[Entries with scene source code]

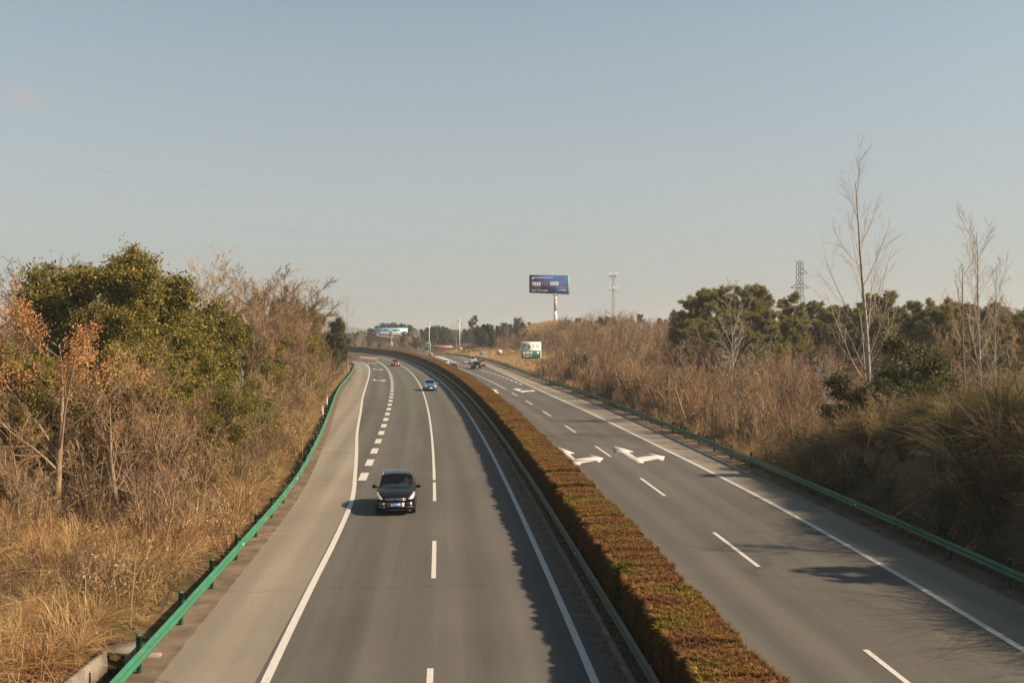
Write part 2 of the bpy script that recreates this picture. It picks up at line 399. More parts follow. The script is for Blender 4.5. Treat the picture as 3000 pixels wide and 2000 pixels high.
M['grass_dry'] = leafmat('grass_dry', [(0, (.2178, .1238, .0495)), (.4, (.3762, .2376, .1040)), (.8, (.5445, .3861, .1881)), (1, (.6732, .5346, .3267))], .3, .75, .15)
M['grass_gold'] = leafmat('grass_gold', [(0, (.2970, .1782, .0693)), (.5, (.4950, .3267, .1485)), (1, (.6336, .4752, .2574))], .3, .75, .15)
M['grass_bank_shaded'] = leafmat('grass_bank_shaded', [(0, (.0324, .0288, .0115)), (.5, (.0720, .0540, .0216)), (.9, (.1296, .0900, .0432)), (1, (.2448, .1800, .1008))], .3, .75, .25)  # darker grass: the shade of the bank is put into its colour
M['grass_rust'] = leafmat('grass_rust', [(0, (.1320, .0528, .0211)), (.5, (.2640, .1254, .0528)), (1, (.3960, .2244, .1056))], .3, .75, .15)
M['grass_orange'] = leafmat('grass_orange', [(0, (.30, .16, .06)), (.5, (.48, .29, .12)), (1, (.62, .43, .21))], .3, .75, .1)
M['grass_green'] = leafmat('grass_green', [(0, (.0693, .0742, .0198)), (1, (.1980, .1584, .0545))], .3, .75, .2)
def hedgemat():
    """clipped cypress in winter: rust, tan and olive drifts that run into each other, every sprig a little different"""
    m, nt, out = newmat('hedge_foliage'); N, L = nt.nodes, nt.links
    geo = N.new('ShaderNodeNewGeometry'); info = N.new('ShaderNodeObjectInfo')
    n1 = N.new('ShaderNodeTexNoise'); n1.inputs['Scale'].default_value = .6; n1.inputs['Detail'].default_value = 3; L.new(geo.outputs['Position'], n1.inputs['Vector'])
    n2 = N.new('ShaderNodeTexNoise'); n2.inputs['Scale'].default_value = 2.6; n2.inputs['Detail'].default_value = 3; L.new(geo.outputs['Position'], n2.inputs['Vector'])
    def ma(op, a, b):
        k = N.new('ShaderNodeMath'); k.operation = op
        for q, x in enumerate((a, b)):
            if isinstance(x, (int, float)): k.inputs[q].default_value = x
            else: L.new(x, k.inputs[q])
        return k.outputs[0]
    f = ma('ADD', ma('ADD', ma('MULTIPLY', n1.outputs['Fac'], 1.0), ma('MULTIPLY', n2.outputs['Fac'], .25)), ma('ADD', ma('MULTIPLY', info.outputs['Random'], .10), ma('ADD', ma('MULTIPLY', geo.outputs['Random Per Island'], .12), .235)))
    r = ramp_node(nt, [(.70, (.072, .084, .015)), (.80, (.155, .132, .030)), (.88, (.225, .155, .042)), (.95, (.245, .140, .048)), (1.0, (.205, .105, .048))]); L.new(f, r.inputs[0])
    v = N.new('ShaderNodeMapRange'); v.inputs['To Min'].default_value = .55; v.inputs['To Max'].default_value = 1.4; L.new(geo.outputs['Random Per Island'], v.inputs['Value'])
    sc = N.new('ShaderNodeVectorMath'); sc.operation = 'SCALE'; L.new(r.outputs[0], sc.inputs[0]); L.new(v.outputs[0], sc.inputs['Scale'])
    d = N.new('ShaderNodeBsdfDiffuse'); t = N.new('ShaderNodeBsdfTranslucent'); mx = N.new('ShaderNodeMixShader'); mx.inputs[0].default_value = .22
    L.new(sc.outputs[0], d.inputs['Color']); L.new(sc.outputs[0], t.inputs['Color']); L.new(d.outputs[0], mx.inputs[1]); L.new(t.outputs[0], mx.inputs[2]); L.new(mx.outputs[0], out.inputs[0])
    return m
HEDGE = [hedgemat()]
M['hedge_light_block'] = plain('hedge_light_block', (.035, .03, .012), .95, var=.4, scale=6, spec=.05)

# ------------------------------------------------------------------ road alignment (x as a function of y, metres)
def pchip(xs, ys):
    xs, ys = np.asarray(xs, float), np.asarray(ys, float)
    h = np.diff(xs); d = np.diff(ys) / h
    m = np.zeros(len(xs)); m[0], m[-1] = d[0], d[-1]
    for i in range(1, len(xs) - 1):
        w1, w2 = h[i - 1], h[i]
        m[i] = (d[i - 1] * w2 + d[i] * w1) / (w1 + w2)
    def f(x):
        x = np.asarray(x, float)
        i = np.clip(np.searchsorted(xs, x) - 1, 0, len(xs) - 2)
        t = (x - xs[i]) / h[i]
        t2, t3 = t * t, t * t * t
        r = (2 * t3 - 3 * t2 + 1) * ys[i] + (t3 - 2 * t2 + t) * h[i] * m[i] + (-2 * t3 + 3 * t2) * ys[i + 1] + (t3 - t2) * h[i] * m[i + 1]
        r = np.where(x < xs[0], ys[0] + m[0] * (x - xs[0]), r)
        return np.where(x > xs[-1], ys[-1] + m[-1] * (x - xs[-1]), r)
    return f
def polyline(c, y1, k):
    c = np.asarray(c)
    dc = np.polyder(c)
    def f(y):
        y = np.asarray(y, float); t = np.minimum(np.maximum(y, 12), y1) / 100
        r = np.polyval(c, t) + np.polyval(dc, t) / 100 * (y - t * 100)
        return r - k / 2 * np.maximum(y - y1, 0) ** 2
    return f
R_edge = polyline([0.0693, -0.5588, -1.2128, -6.1947, 3.5357], 280, .0030)      # inner edge line of the near carriageway
_lane = polyline([-0.2452, 0.8667, -3.0899, -5.2846, -0.5328], 285, .0030)
L_lane = _lane
L_dec = polyline([-0.3362, 1.4845, -4.3645, -4.404, -4.7401], 262, .0030)
L_edge = pchip([5, 24.4, 28.3, 33.1, 38.4, 43.6, 49.1, 52.6, 56.2, 68.3, 79.1, 101.7, 122.1, 143.7, 170.7, 198.5, 219.4, 238.8, 253.7, 261, 268],
               [-4.4, -5.92, -6.22, -6.57, -6.93, -7.33, -7.83, -8.27, -8.79, -10.56, -12.2, -15.3, -18.12, -20.9, -24.35, -28.1, -31.2, -34.7, -38.3, -41.0, -45.0])
L_rail = pchip([5, 22.2, 27.9, 35.5, 46.8, 54.6, 65.5, 80, 91.8, 104, 117.3, 130, 142.8, 160.4, 184.4, 206.9, 222, 234],
               [-7.6, -8.74, -9.16, -9.74, -10.66, -11.5, -12.95, -15.0, -16.75, -18.6, -20.6, -22.4, -24.05, -26.2, -29.3, -32.5, -35.2, -38.6])
R_lane = polyline([-0.5198, 2.2273, -5.8075, -2.9071, 10.3961], 214, .0011)
RR_edge = pchip([0, 26, 33, 38.8, 46.7, 57.6, 73.2, 104.9, 118, 132, 159.5, 179, 201.3, 229.8, 270.7, 283.3, 300.8, 330, 360],
                [14.0, 13.42, 13.27, 13.03, 12.62, 11.8, 10.35, 7.3, 5.85, 4.33, 1.5, -.45, -2.8, -6.0, -11.5, -13.6, -16.9, -24, -33])
RR_rail = pchip([0, 31.3, 37.1, 43.9, 52.2, 62.1, 78.3, 100, 125, 138.4, 154.9, 177.1, 210, 248.6, 268.3, 282.9, 297.8, 330, 360],
                [17.2, 15.97, 15.68, 15.3, 14.78, 14.05, 12.85, 11.1, 8.75, 7.1, 5.2, 2.75, -.75, -5.2, -8.3, -11.2, -14.9, -24.0, -33.5])
M_rail = lambda y: R_edge(y) + 1.08
H_left = lambda y: R_edge(y) + 1.24
H_right = lambda y: R_edge(y) + 2.70 + .003 * np.asarray(y, float)

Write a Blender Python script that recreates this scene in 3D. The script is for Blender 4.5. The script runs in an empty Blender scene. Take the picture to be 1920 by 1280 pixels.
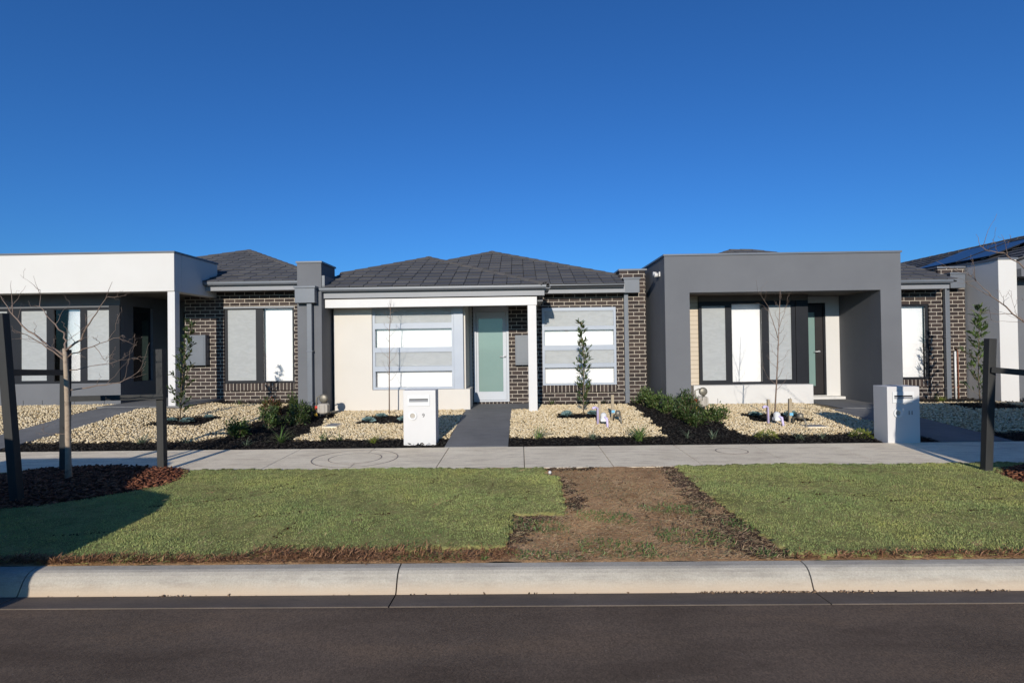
import bpy, math, random
import numpy as np
from mathutils import Vector, Matrix
random.seed(7); RNG = np.random.default_rng(11)
sc = bpy.context.scene
C = sc.collection
R = math.radians
PI = math.pi

# ------------------------------------------------------------------ materials
def nt_new(name):
    m = bpy.data.materials.new(name); m.use_nodes = True
    nt = m.node_tree; nt.nodes.clear()
    out = nt.nodes.new('ShaderNodeOutputMaterial')
    return m, nt, out
def nd(nt, t, **kw):
    n = nt.nodes.new(t)
    for k, v in kw.items():
        if k.startswith('i_'): n.inputs[k[2:].replace('_', ' ')].default_value = v
        else: setattr(n, k, v)
    return n
def c4(c): return (c[0], c[1], c[2], 1)
def ramp(nt, cols, pos=None):
    r = nt.nodes.new('ShaderNodeValToRGB'); e = r.color_ramp.elements
    n = len(cols)
    pos = pos or [i/(n-1) for i in range(n)]
    e[0].position = pos[0]; e[0].color = c4(cols[0])
    e[1].position = pos[1]; e[1].color = c4(cols[1])
    for i in range(2, n):
        x = e.new(pos[i]); x.color = c4(cols[i])
    return r
def noise(nt, scale, detail=4, rough=.55, vec=None):
    n = nd(nt, 'ShaderNodeTexNoise'); n.inputs['Scale'].default_value = scale
    n.inputs['Detail'].default_value = detail; n.inputs['Roughness'].default_value = rough
    if vec is not None: nt.links.new(vec, n.inputs['Vector'])
    return n
def mixc(nt, fac, a, b, mode='MIX'):
    m = nd(nt, 'ShaderNodeMix', data_type='RGBA', blend_type=mode)
    for s, v in ((m.inputs[0], fac), (m.inputs[6], a), (m.inputs[7], b)):
        if isinstance(v, (int, float)): s.default_value = v
        elif isinstance(v, tuple): s.default_value = c4(v)
        else: nt.links.new(v, s)
    return m.outputs[2]
def bump(nt, h, strength, dist):
    b = nd(nt, 'ShaderNodeBump'); b.inputs['Strength'].default_value = strength
    b.inputs['Distance'].default_value = dist
    nt.links.new(h, b.inputs['Height']); return b.outputs[0]
def M(name, cols, rough=.8, vscale=2., bscale=60., bstr=0., bdist=.004, metal=0., coat=0., spec=.5, stretch=None):
    """general surface: large soft mottling between two or three colours plus a fine bump"""
    m, nt, out = nt_new(name)
    tc = nd(nt, 'ShaderNodeTexCoord'); vec = tc.outputs['Object']
    if stretch:
        mp = nd(nt, 'ShaderNodeMapping'); mp.inputs['Scale'].default_value = stretch
        nt.links.new(vec, mp.inputs[0]); vec = mp.outputs[0]
    p = nd(nt, 'ShaderNodeBsdfPrincipled'); p.inputs['Roughness'].default_value = rough
    p.inputs['Metallic'].default_value = metal; p.inputs['Coat Weight'].default_value = coat
    p.inputs['Specular IOR Level'].default_value = spec
    if len(cols) == 1: p.inputs['Base Color'].default_value = c4(cols[0])
    else:
        n = noise(nt, vscale, 6, .6, vec)
        r = ramp(nt, cols, [.3 + .4*i/(len(cols)-1) for i in range(len(cols))])
        nt.links.new(n.outputs[0], r.inputs[0]); nt.links.new(r.outputs[0], p.inputs['Base Color'])
    if bstr > 0:
        n2 = noise(nt, bscale, 3, .6, vec)
        nt.links.new(bump(nt, n2.outputs[0], bstr, bdist), p.inputs['Normal'])
    nt.links.new(p.outputs[0], out.inputs[0]); return m
def island_mat(name, cols, pos=None, rough=.8, trans=0., spec=.3):
    """loose pieces: every stone, chip, blade or leaf gets its own colour"""
    m, nt, out = nt_new(name)
    g = nd(nt, 'ShaderNodeNewGeometry')
    r = ramp(nt, cols, pos); nt.links.new(g.outputs['Random Per Island'], r.inputs[0])
    p = nd(nt, 'ShaderNodeBsdfPrincipled'); p.inputs['Roughness'].default_value = rough
    p.inputs['Specular IOR Level'].default_value = spec
    nt.links.new(r.outputs[0], p.inputs['Base Color'])
    o = p.outputs[0]
    if trans > 0:
        t = nd(nt, 'ShaderNodeBsdfTranslucent'); nt.links.new(r.outputs[0], t.inputs[0])
        mx = nd(nt, 'ShaderNodeMixShader'); mx.inputs[0].default_value = trans
        nt.links.new(o, mx.inputs[1]); nt.links.new(t.outputs[0], mx.inputs[2]); o = mx.outputs[0]
    nt.links.new(o, out.inputs[0]); return m
def wall_uv(nt):
    tc = nd(nt, 'ShaderNodeTexCoord'); g = nd(nt, 'ShaderNodeNewGeometry')
    sx = nd(nt, 'ShaderNodeSeparateXYZ'); nt.links.new(tc.outputs['Object'], sx.inputs[0])
    sn = nd(nt, 'ShaderNodeSeparateXYZ'); nt.links.new(g.outputs['Normal'], sn.inputs[0])
    ab = nd(nt, 'ShaderNodeMath', operation='ABSOLUTE'); nt.links.new(sn.outputs[0], ab.inputs[0])
    gt = nd(nt, 'ShaderNodeMath', operation='GREATER_THAN'); nt.links.new(ab.outputs[0], gt.inputs[0]); gt.inputs[1].default_value = .5
    mx = nd(nt, 'ShaderNodeMix', data_type='FLOAT')
    nt.links.new(gt.outputs[0], mx.inputs[0]); nt.links.new(sx.outputs[0], mx.inputs[2]); nt.links.new(sx.outputs[1], mx.inputs[3])
    return mx.outputs[0], sx.outputs[2], tc.outputs['Object']
def brick_mat(name, soldier=False):
    m, nt, out = nt_new(name)
    u, z, ob = wall_uv(nt)
    cb = nd(nt, 'ShaderNodeCombineXYZ'); nt.links.new(u, cb.inputs[0]); nt.links.new(z, cb.inputs[1])
    b = nd(nt, 'ShaderNodeTexBrick')
    b.inputs['Scale'].default_value = 1
    if soldier:
        b.offset = 0; b.inputs['Brick Width'].default_value = .0885; b.inputs['Row Height'].default_value = 2.0
    else:
        b.offset = .5; b.inputs['Brick Width'].default_value = .247; b.inputs['Row Height'].default_value = .0885
    b.inputs['Mortar Size'].default_value = .0062; b.inputs['Mortar Smooth'].default_value = .15
    b.inputs['Bias'].default_value = -.1
    b.inputs['Color1'].default_value = (.026, .019, .0175, 1); b.inputs['Color2'].default_value = (.062, .044, .037, 1)
    b.inputs['Mortar'].default_value = (.51, .46, .385, 1)
    nt.links.new(cb.outputs[0], b.inputs['Vector'])
    n = noise(nt, 35, 4, .6, ob)
    r = ramp(nt, [(.72, .72, .72), (1.15, 1.12, 1.1)], [.3, .7]); nt.links.new(n.outputs[0], r.inputs[0])
    col = mixc(nt, 1., b.outputs['Color'], r.outputs[0], 'MULTIPLY')
    n3 = noise(nt, 1.3, 3, .5, ob)
    r3 = ramp(nt, [(.9, .9, .92), (1.05, 1.03, 1.0)], [.35, .65]); nt.links.new(n3.outputs[0], r3.inputs[0])
    col = mixc(nt, 1., col, r3.outputs[0], 'MULTIPLY')
    p = nd(nt, 'ShaderNodeBsdfPrincipled'); p.inputs['Roughness'].default_value = .75
    p.inputs['Specular IOR Level'].default_value = .3
    nt.links.new(col, p.inputs['Base Color'])
    inv = nd(nt, 'ShaderNodeMath', operation='SUBTRACT'); inv.inputs[0].default_value = 1
    nt.links.new(b.outputs['Fac'], inv.inputs[1])
    add = nd(nt, 'ShaderNodeMath', operation='MULTIPLY_ADD'); nt.links.new(n.outputs[0], add.inputs[0]); add.inputs[1].default_value = .25
    nt.links.new(inv.outputs[0], add.inputs[2])
    nt.links.new(bump(nt, add.outputs[0], .6, .006), p.inputs['Normal'])
    nt.links.new(p.outputs[0], out.inputs[0]); return m
def glass_mat(name, tint=(.99, .99, .99)):
    m, nt, out = nt_new(name)
    fr = nd(nt, 'ShaderNodeFresnel'); fr.inputs[0].default_value = 1.5
    t = nd(nt, 'ShaderNodeBsdfTransparent'); t.inputs[0].default_value = c4(tint)
    g = nd(nt, 'ShaderNodeBsdfGlossy'); g.inputs['Roughness'].default_value = .01
    mx = nd(nt, 'ShaderNodeMixShader')
    nt.links.new(fr.outputs[0], mx.inputs[0]); nt.links.new(t.outputs[0], mx.inputs[1]); nt.links.new(g.outputs[0], mx.inputs[2])
    nt.links.new(mx.outputs[0], out.inputs[0]); return m
def screen_mat(name, fac=.62, c=.46):
    m, nt, out = nt_new(name)
    d = nd(nt, 'ShaderNodeBsdfDiffuse'); d.inputs[0].default_value = (c, c*1.03, c*1.02, 1)
    t = nd(nt, 'ShaderNodeBsdfTransparent')
    tc = nd(nt, 'ShaderNodeTexCoord'); mp = nd(nt, 'ShaderNodeMapping'); mp.inputs['Scale'].default_value = (2.2, 1, 5.5); nt.links.new(tc.outputs['Object'], mp.inputs[0])
    n = noise(nt, 2.2, 3, .55, mp.outputs[0]); n.inputs['Distortion'].default_value = 1.2
    rr = ramp(nt, [(c*.95, c*.98, c*.97), (c*1.05, c*1.08, c*1.07)], [.36, .64]); nt.links.new(n.outputs[0], rr.inputs[0]); nt.links.new(rr.outputs[0], d.inputs[0])
    mx = nd(nt, 'ShaderNodeMixShader'); mx.inputs[0].default_value = fac
    nt.links.new(t.outputs[0], mx.inputs[1]); nt.links.new(d.outputs[0], mx.inputs[2])
    nt.links.new(mx.outputs[0], out.inputs[0]); return m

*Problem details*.
Leave out the pictures, then repeat the listing above exactly from its first line to the line with "(.6336, .4752, .2574))], .3, .75, .15)", inclusive.

*Response below*.
Write part 2 of the bpy script that recreates this picture. It picks up at line 399. More parts follow. The script is for Blender 4.5. Treat the picture as 3000 pixels wide and 2000 pixels high.
M['grass_dry'] = leafmat('grass_dry', [(0, (.2178, .1238, .0495)), (.4, (.3762, .2376, .1040)), (.8, (.5445, .3861, .1881)), (1, (.6732, .5346, .3267))], .3, .75, .15)
M['grass_gold'] = leafmat('grass_gold', [(0, (.2970, .1782, .0693)), (.5, (.4950, .3267, .1485)), (1, (.6336, .4752, .2574))], .3, .75, .15)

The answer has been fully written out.